# [Written task]
Leaving out the pictures, retype the lines from the beginning of the listing through the line containing "except Exception: pass".

# [Data block]
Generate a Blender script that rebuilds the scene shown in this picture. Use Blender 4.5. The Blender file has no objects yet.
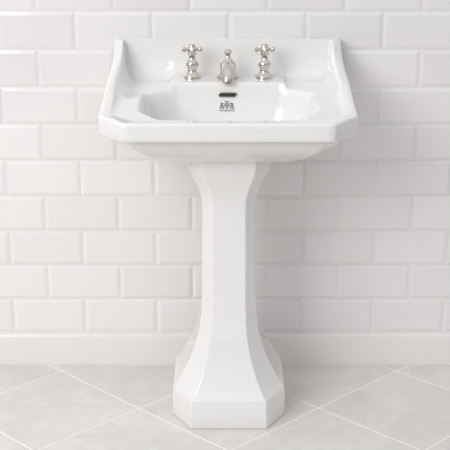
import bpy, bmesh, math
from mathutils import Vector
from mathutils.bvhtree import BVHTree
import random
random.seed(4)
scene=bpy.context.scene
col=scene.collection
try:
    scene.view_settings.view_transform='Standard'
except Exception: pass

# ---------------- materials ----------------
def new_mat(name,color,rough=.3,metal=0,coat=0,spec=.5):
    m=bpy.data.materials.new(name); m.use_nodes=True
    b=m.node_tree.nodes['Principled BSDF']
    b.inputs['Base Color'].default_value=(*color,1)
    b.inputs['Roughness'].default_value=rough
    b.inputs['Metallic'].default_value=metal
    b.inputs['Coat Weight'].default_value=coat
    b.inputs['Coat Roughness'].default_value=.04
    b.inputs['Specular IOR Level'].default_value=spec
    return m
def noise_bump(m,scale,strength,dist=.002,detail=3):
    nt=m.node_tree;b=nt.nodes['Principled BSDF']
    tc=nt.nodes.new('ShaderNodeTexCoord');n=nt.nodes.new('ShaderNodeTexNoise')
    n.inputs['Scale'].default_value=scale;n.inputs['Detail'].default_value=detail
    bp=nt.nodes.new('ShaderNodeBump');bp.inputs['Strength'].default_value=strength
    bp.inputs['Distance'].default_value=dist
    nt.links.new(tc.outputs['Object'],n.inputs['Vector'])
    nt.links.new(n.outputs['Fac'],bp.inputs['Height'])
    nt.links.new(bp.outputs['Normal'],b.inputs['Normal'])
ceramic=new_mat('white_ceramic',(.835,.828,.822),.08,coat=.8)
noise_bump(ceramic,9,.05)
wall_tile=new_mat('glazed_wall_tile',(.80,.785,.78),.12,coat=.4)
noise_bump(wall_tile,14,.25,.002,2)
nt=wall_tile.node_tree;b=nt.nodes['Principled BSDF']
at=nt.nodes.new('ShaderNodeAttribute');at.attribute_name='tone'
rp=nt.nodes.new('ShaderNodeValToRGB')
rp.color_ramp.elements[0].color=(.82,.804,.80,1);rp.color_ramp.elements[1].color=(.865,.852,.848,1)
nt.links.new(at.outputs['Fac'],rp.inputs['Fac']);nt.links.new(rp.outputs['Color'],b.inputs['Base Color'])
grout=new_mat('wall_grout',(.88,.87,.86),.8)
noise_bump(grout,200,.2)
skirt=new_mat('skirting_ceramic',(.825,.80,.79),.22,coat=.2)
noise_bump(skirt,12,.1)
nickel=new_mat('polished_nickel',(.66,.62,.57),.05,metal=1)
noise_bump(nickel,60,.05)
dark=new_mat('overflow_dark',(.02,.02,.02),.6); noise_bump(dark,50,.1)
ink=new_mat('printed_mark_ink',(.13,.13,.14),.4); noise_bump(ink,50,.05)
fgrout=new_mat('floor_grout',(.92,.91,.89),.85); noise_bump(fgrout,150,.3)

ft=bpy.data.materials.new('marble_floor_tile');ft.use_nodes=True
nt=ft.node_tree;b=nt.nodes['Principled BSDF'];b.inputs['Roughness'].default_value=.33
tc=nt.nodes.new('ShaderNodeTexCoord');at=nt.nodes.new('ShaderNodeAttribute');at.attribute_name='tone'
add=nt.nodes.new('ShaderNodeVectorMath');add.operation='MULTIPLY_ADD'
comb=nt.nodes.new('ShaderNodeCombineXYZ')
nt.links.new(at.outputs['Fac'],comb.inputs['X']);nt.links.new(at.outputs['Fac'],comb.inputs['Z'])
nt.links.new(comb.outputs[0],add.inputs[0]);add.inputs[1].default_value=(9,9,9);nt.links.new(tc.outputs['Object'],add.inputs[2])
n1=nt.nodes.new('ShaderNodeTexNoise');n1.inputs['Scale'].default_value=4.5;n1.inputs['Detail'].default_value=9;n1.inputs['Roughness'].default_value=.68;n1.inputs['Distortion'].default_value=.8
nt.links.new(add.outputs[0],n1.inputs['Vector'])
r1=nt.nodes.new('ShaderNodeValToRGB')
e=r1.color_ramp.elements
e[0].position=.3;e[0].color=(.645,.622,.595,1);e[1].position=.62;e[1].color=(.755,.738,.718,1)
nt.links.new(n1.outputs['Fac'],r1.inputs['Fac'])
n2=nt.nodes.new('ShaderNodeTexNoise');n2.inputs['Scale'].default_value=3.2;n2.inputs['Detail'].default_value=6;n2.inputs['Distortion'].default_value=1.2
nt.links.new(add.outputs[0],n2.inputs['Vector'])
r2=nt.nodes.new('ShaderNodeValToRGB');e=r2.color_ramp.elements
e[0].position=.485;e[0].color=(0,0,0,1);e[1].position=.50;e[1].color=(1,1,1,1)
k=r2.color_ramp.elements.new(.515);k.color=(0,0,0,1)
nt.links.new(n2.outputs['Fac'],r2.inputs['Fac'])
mx=nt.nodes.new('ShaderNodeMix');mx.data_type='RGBA'
mu=nt.nodes.new('ShaderNodeMath');mu.operation='MULTIPLY';mu.inputs[1].default_value=.25
nt.links.new(r2.outputs['Color'],mu.inputs[0]);nt.links.new(mu.outputs[0],mx.inputs[0])
nt.links.new(r1.outputs['Color'],mx.inputs[6]);mx.inputs[7].default_value=(.88,.87,.85,1)
nt.links.new(mx.outputs[2],b.inputs['Base Color'])

def mesh_obj(name,verts,faces,mats,parent=None,angle=None,smooth=True,mi=None,tone=None):
    me=bpy.data.meshes.new(name);me.from_pydata(verts,[],faces)
    bm=bmesh.new();bm.from_mesh(me);bmesh.ops.recalc_face_normals(bm,faces=bm.faces);bm.to_mesh(me);bm.free()
    for m in mats: me.materials.append(m)
    if mi:
        me.polygons.foreach_set('material_index',mi)
    if smooth:
        me.polygons.foreach_set('use_smooth',[True]*len(me.polygons))
        if angle: me.set_sharp_from_angle(angle=math.radians(angle))
    if tone:
        a=me.attributes.new('tone','FLOAT','FACE');a.data.foreach_set('value',tone)
    o=bpy.data.objects.new(name,me);col.objects.link(o)
    if parent:o.parent=parent
    return o

# ---------------- wall ----------------
V=[];F=[];MI=[];T=[]
def box(x0,x1,y0,y1,z0,z1,mi,tone=.5):
    n=len(V)
    for z in(z0,z1):
        V.extend([(x0,y0,z),(x1,y0,z),(x1,y1,z),(x0,y1,z)])
    for f in[(0,3,2,1),(4,5,6,7),(0,1,5,4),(1,2,6,5),(2,3,7,6),(3,0,4,7)]:
        F.append(tuple(n+i for i in f));MI.append(mi);T.append(tone)
WX=1.7;WT=2.5;Y0=0.0034   # grout face; tiles come out to y=0
box(-WX,WX,Y0,.12,-.05,WT,1)
P=.099;G=.0013;BV=.0095
def tile(x0,x1,z0,z1):
    x0+=G/2;x1-=G/2;z0+=G/2;z1-=G/2
    if x1-x0<.03:return
    n=len(V);b1=BV
    yr=[Y0+.001,.0027,0.0002,0.0]
    ins=[0,0.0,b1-.0007,b1+.0007]
    for y,i in zip(yr,ins):
        V.extend([(x0+i,y,z0+i),(x1-i,y,z0+i),(x1-i,y,z1-i),(x0+i,y,z1-i)])
    t=random.random()
    for r in range(3):
        for k in range(4):
            a=n+r*4+k;c=n+r*4+(k+1)%4
            F.append((a,c,c+4,a+4));MI.append(0);T.append(t)
    F.append((n+12,n+13,n+14,n+15));MI.append(0);T.append(t)
row=0;z=.094
while z<WT-.02:
    off=.003 if row%2==0 else .103
    z1=min(z+P,WT)
    xs=off-.2*10
    while xs<WX:
        a=max(xs,-WX);c=min(xs+.2,WX)
        if c>a: tile(a,c,z,z1)
        xs+=.2
    z+=P;row+=1
mesh_obj('wall_back',V,F,[wall_tile,grout],mi=MI,tone=T,smooth=False)

V=[];F=[]
prof=[(0.004,0.0),(-.010,0.0),(-.010,.080),(-.0085,.0865),(-.004,.0905),(.0005,.092),(.004,.092)]
n=0
for xx in(-WX,WX):
    for p in prof:V.append((xx,p[0],p[1]))
m=len(prof)
for k in range(m):
    F.append((n+k,n+(k+1)%m,n+m+(k+1)%m,n+m+k))
F.append(tuple(n+k for k in range(m)));F.append(tuple(n+m+k for k in range(m)))
mesh_obj('baseboard_back',V,F,[skirt],angle=40)

# ---------------- floor ----------------
S=.33;c=.7071067811865
bm=bmesh.new();tl=bm.faces.layers.float.new('tone')
g=.0044/2;cxn,cyn=.002-.2333,-.286
for i in range(-14,15):
    for j in range(-14,15):
        loc=[(i*S+g,j*S+g),((i+1)*S-g,j*S+g),((i+1)*S-g,(j+1)*S-g),(i*S+g,(j+1)*S-g)]
        w=[(cxn+(u-v)*c,cyn+(u+v)*c) for u,v in loc]
        if max(p[1] for p in w)<-3.6 or min(p[1] for p in w)>0:continue
        if min(p[0] for p in w)>WX or max(p[0] for p in w)<-WX:continue
        cx=sum(p[0] for p in w)/4;cy=sum(p[1] for p in w)/4
        t=random.random()
        lo=[bm.verts.new((p[0],p[1],-.004)) for p in w]
        md=[bm.verts.new((p[0],p[1],-.0006)) for p in w]
        hi=[bm.verts.new((cx+(p[0]-cx)*.996,cy+(p[1]-cy)*.996,0)) for p in w]
        fs=[bm.faces.new(hi)]
        for A,B in((lo,md),(md,hi)):
            for k in range(4):
                fs.append(bm.faces.new((A[k],A[(k+1)%4],B[(k+1)%4],B[k])))
        for f in fs:f[tl]=t
def cut(co,no):
    bmesh.ops.bisect_plane(bm,geom=bm.verts[:]+bm.edges[:]+bm.faces[:],plane_co=co,plane_no=no,clear_outer=True)
cut((0,0,0),(0,1,0));cut((0,-3.6,0),(0,-1,0));cut((WX,0,0),(1,0,0));cut((-WX,0,0),(-1,0,0))
r=bmesh.ops.create_cube(bm,size=1)
for v in r['verts']:
    v.co=Vector((v.co.x*2*WX,-1.8+v.co.y*3.6,-.0260+v.co.z*.05))
for f in {f for v in r['verts'] for f in v.link_faces}:f.material_index=1
bmesh.ops.recalc_face_normals(bm,faces=bm.faces)
me=bpy.data.meshes.new('floor');bm.to_mesh(me);bm.free()
me.materials.append(ft);me.materials.append(fgrout)
fo=bpy.data.objects.new('floor',me);col.objects.link(fo)

# ---------------- washbasin ----------------
basin=bpy.data.objects.new('pedestal_washbasin',None);col.objects.link(basin)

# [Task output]
Generate a Blender script that rebuilds the scene shown in this picture. Use Blender 4.5. The Blender file has no objects yet.
import bpy, bmesh, math
from mathutils import Vector
from mathutils.bvhtree import BVHTree
import random
random.seed(4)
scene=bpy.context.scene
col=scene.collection
try:
    scene.view_settings.view_transform='Standard'
except Exception: pass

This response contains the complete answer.